Surely by now you’ve heard that Apple Inc. (NASDAQ:AAPL) is having a grand old time in China. The Mac maker is now up to $26.6 billion in trailing-12-month sales in the “Greater China” region, a 31-fold increase from all of fiscal 2009. That’s incredible success over the span of just four years, but there’s another notable absence here.
No other domestic tech giant has ever been able to put up that kind of growth in the Middle Kingdom. Why is Apple Inc. (NASDAQ:AAPL) the only one that can succeed in China?
Microsoft Corporation (NASDAQ:MSFT): Piracy
Chinese consumers have a very low propensity to pay for intellectual property, including software. That’s evidenced by incredibly high piracy rates for software; bootleg copies of content are readily available everywhere. There’s even rampant piracy in the enterprise. That has made the it incredibly difficult for Microsoft Corporation (NASDAQ:MSFT) to penetrate the country, since it’s a software company.
A Business Software Alliance report from May 2012 pegged software piracy rates in China at a whopping 77%. For example, an illegal copy of Microsoft Office can be had for just $2, significantly less than a legitimate version that costs $64. As high as that 77% figure is, that’s actually an improvement.
When former Chinese president Hu Jintao visited the U.S. in January 2011, Steve Ballmer grilled him on intellectual property issues in China while saying that 90% of Microsoft users in China use pirated versions. Selling software in China is a tough proposition considering how Chinese consumers feel about actually paying for it.
Microsoft’s Surface tablet is a different story, though, as a device with integrated hardware and software. The software giant began selling Surface tablets in China in October. However, Surface isn’t yet a meaningful business relative to Microsoft’s core software offerings. China also has a ban on video game consoles, so there’s no hope for its Xbox 360.
For now, there’s no way for Microsoft to see monster growth in China.
Google Inc (NASDAQ:GOOG): Censorship
As one of the biggest proponents of an open Internet, Google Inc (NASDAQ:GOOG) was always bound to butt heads with the Chinese government over censorship issues. The search giant famously pulled out of China in early 2010 over censorship, redirecting users to its Hong Kong site where it was free to display uncensored results. That was an opportunity for Baidu.com, Inc. (ADR) (NASDAQ:BIDU) to continue growing its share as the “Google of China.”
China is a hard market to ignore, though, with a swelling population of netizens.

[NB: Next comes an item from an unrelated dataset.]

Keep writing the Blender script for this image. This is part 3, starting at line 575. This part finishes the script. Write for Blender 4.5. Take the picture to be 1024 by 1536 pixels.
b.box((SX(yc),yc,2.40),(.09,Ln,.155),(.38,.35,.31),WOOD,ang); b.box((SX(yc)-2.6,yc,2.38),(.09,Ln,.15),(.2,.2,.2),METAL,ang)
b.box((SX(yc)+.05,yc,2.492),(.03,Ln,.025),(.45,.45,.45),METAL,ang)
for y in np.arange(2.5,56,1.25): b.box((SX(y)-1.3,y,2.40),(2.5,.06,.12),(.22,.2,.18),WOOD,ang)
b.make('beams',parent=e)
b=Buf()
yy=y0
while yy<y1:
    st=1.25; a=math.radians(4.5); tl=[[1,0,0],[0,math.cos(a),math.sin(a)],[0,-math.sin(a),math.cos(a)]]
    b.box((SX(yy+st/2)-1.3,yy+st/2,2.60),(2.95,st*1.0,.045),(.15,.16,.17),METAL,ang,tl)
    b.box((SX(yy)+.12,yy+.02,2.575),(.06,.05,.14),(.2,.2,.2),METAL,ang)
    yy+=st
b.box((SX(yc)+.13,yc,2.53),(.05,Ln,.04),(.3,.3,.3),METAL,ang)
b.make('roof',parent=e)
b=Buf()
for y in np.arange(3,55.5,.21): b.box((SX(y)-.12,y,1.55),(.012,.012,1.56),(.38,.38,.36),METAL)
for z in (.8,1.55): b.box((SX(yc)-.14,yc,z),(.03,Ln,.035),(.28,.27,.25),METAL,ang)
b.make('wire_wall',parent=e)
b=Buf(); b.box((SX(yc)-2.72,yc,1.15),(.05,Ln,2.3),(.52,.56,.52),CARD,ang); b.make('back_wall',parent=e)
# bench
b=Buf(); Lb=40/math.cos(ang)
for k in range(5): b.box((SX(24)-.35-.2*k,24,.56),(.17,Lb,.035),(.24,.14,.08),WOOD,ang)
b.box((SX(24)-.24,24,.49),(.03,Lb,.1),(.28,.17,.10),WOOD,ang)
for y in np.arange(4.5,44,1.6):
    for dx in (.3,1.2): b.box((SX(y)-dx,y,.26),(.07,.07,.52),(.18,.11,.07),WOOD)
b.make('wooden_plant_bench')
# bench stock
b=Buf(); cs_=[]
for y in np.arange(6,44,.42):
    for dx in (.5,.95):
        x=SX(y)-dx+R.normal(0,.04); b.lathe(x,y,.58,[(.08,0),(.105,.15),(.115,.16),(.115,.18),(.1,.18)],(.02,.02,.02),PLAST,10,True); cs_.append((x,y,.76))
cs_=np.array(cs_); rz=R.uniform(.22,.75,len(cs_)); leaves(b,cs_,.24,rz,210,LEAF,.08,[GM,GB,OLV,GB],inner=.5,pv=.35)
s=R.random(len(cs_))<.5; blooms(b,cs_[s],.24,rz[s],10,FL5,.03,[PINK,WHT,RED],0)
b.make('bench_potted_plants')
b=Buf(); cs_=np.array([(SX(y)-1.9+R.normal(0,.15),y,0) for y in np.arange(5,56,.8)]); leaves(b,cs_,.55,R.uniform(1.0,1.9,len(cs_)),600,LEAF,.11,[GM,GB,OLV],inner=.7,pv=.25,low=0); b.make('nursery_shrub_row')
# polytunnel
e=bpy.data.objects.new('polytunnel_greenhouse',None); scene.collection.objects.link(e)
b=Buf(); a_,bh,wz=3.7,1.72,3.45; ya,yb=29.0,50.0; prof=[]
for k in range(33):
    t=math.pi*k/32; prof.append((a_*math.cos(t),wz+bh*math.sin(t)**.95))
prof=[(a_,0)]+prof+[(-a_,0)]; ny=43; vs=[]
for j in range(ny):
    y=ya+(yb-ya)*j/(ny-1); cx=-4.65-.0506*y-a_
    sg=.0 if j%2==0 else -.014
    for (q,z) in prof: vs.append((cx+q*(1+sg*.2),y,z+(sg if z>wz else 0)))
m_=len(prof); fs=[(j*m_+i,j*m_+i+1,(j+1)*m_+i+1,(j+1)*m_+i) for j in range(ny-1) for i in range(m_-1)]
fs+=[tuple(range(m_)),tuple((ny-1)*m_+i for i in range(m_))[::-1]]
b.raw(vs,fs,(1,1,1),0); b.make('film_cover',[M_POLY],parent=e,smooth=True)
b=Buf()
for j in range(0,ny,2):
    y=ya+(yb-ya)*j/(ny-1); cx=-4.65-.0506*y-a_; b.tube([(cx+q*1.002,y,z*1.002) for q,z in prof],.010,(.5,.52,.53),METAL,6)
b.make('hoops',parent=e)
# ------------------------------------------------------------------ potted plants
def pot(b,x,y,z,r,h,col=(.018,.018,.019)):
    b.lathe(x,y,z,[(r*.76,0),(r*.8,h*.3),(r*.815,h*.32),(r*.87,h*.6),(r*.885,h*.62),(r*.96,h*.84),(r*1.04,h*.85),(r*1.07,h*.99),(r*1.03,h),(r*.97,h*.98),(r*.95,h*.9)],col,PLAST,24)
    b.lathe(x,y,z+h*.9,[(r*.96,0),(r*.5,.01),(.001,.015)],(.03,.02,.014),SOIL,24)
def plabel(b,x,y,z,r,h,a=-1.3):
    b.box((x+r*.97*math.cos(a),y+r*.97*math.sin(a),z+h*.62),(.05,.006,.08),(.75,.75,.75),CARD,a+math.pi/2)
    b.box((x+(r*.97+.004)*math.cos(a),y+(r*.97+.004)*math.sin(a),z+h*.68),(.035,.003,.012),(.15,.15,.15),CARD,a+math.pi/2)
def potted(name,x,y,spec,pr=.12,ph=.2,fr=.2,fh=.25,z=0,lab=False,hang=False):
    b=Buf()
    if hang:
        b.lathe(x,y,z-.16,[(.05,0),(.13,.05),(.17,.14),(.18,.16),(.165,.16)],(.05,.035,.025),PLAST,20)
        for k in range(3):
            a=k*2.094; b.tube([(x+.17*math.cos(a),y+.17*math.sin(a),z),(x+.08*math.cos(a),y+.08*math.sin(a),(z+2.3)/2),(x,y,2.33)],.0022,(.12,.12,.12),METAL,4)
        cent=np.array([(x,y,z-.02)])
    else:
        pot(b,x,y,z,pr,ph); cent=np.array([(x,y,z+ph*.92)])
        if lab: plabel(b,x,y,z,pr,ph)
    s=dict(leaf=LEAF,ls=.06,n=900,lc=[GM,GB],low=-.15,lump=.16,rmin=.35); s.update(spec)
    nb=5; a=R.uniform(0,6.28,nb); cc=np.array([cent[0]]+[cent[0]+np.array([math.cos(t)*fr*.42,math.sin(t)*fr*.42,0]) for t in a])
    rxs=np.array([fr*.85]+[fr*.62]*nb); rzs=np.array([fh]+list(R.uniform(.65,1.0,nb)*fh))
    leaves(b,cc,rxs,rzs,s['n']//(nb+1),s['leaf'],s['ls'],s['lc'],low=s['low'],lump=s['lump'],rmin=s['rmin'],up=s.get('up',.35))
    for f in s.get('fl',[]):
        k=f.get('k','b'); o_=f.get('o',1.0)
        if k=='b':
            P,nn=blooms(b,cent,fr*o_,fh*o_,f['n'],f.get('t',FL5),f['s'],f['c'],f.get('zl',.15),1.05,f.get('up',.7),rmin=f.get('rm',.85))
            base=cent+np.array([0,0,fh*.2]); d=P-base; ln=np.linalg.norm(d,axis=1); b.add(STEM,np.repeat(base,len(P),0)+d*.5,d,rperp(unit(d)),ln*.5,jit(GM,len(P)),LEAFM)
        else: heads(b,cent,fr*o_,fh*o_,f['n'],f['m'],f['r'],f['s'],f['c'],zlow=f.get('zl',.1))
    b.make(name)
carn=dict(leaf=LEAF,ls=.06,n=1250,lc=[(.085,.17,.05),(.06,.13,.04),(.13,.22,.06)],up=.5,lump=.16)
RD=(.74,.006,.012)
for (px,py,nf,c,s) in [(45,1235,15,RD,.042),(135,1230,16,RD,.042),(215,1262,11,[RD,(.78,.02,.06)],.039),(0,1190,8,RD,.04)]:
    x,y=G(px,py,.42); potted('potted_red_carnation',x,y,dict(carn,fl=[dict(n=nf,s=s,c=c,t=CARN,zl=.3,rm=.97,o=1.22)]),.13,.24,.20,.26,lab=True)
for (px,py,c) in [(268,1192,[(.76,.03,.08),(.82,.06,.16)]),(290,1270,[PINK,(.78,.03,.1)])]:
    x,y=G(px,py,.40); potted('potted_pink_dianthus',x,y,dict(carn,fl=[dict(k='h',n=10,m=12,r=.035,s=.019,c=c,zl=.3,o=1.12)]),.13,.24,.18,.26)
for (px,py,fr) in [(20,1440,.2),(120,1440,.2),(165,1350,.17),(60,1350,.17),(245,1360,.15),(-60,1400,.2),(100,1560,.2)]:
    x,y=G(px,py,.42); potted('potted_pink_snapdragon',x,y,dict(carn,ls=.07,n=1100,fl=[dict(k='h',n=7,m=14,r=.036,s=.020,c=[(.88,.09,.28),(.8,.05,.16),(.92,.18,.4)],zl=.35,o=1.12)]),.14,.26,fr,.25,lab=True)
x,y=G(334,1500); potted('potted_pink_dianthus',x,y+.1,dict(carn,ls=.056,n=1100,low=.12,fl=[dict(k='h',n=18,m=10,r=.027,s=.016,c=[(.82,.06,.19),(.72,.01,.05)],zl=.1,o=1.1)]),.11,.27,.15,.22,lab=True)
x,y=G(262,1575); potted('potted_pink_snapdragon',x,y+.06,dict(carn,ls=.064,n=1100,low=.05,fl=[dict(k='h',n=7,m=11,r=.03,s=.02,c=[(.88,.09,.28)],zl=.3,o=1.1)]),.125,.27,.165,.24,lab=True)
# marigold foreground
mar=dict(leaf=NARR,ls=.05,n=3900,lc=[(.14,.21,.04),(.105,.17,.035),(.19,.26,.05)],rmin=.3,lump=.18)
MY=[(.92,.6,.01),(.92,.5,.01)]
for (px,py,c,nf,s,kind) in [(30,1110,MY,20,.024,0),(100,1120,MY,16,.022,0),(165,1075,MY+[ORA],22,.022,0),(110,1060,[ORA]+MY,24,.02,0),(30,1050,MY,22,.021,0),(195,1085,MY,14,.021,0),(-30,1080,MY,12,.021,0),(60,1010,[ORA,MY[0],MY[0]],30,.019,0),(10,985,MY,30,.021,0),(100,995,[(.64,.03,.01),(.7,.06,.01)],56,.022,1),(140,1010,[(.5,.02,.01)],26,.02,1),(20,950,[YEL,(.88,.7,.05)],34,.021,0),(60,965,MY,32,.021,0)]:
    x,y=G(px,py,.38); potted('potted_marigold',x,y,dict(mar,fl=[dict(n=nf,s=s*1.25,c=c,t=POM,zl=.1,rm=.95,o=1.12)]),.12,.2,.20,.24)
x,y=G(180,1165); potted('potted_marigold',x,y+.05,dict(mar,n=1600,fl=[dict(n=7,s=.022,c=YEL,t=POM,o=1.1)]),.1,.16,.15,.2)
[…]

Two years later, Google said it was pushing back into the Middle Kingdom. The company then added a warning when results may be censored, which was just recently removed last month since it was proving more trouble than it’s worth.
Even though Android is the dominant mobile platform, grabbing over 90% market share in China, that ubiquity is not doing Google any favors. Since Android is open-source, OEMs are free to grab the source code and modify it as they please, and what pleases them is removing all of Google’s ad-supported apps and services in favor of more popular local alternatives like Baidu. That’s why Baidu is the default search engine on 80% of Chinese Android phones.
Android benefits Baidu more than it helps Google.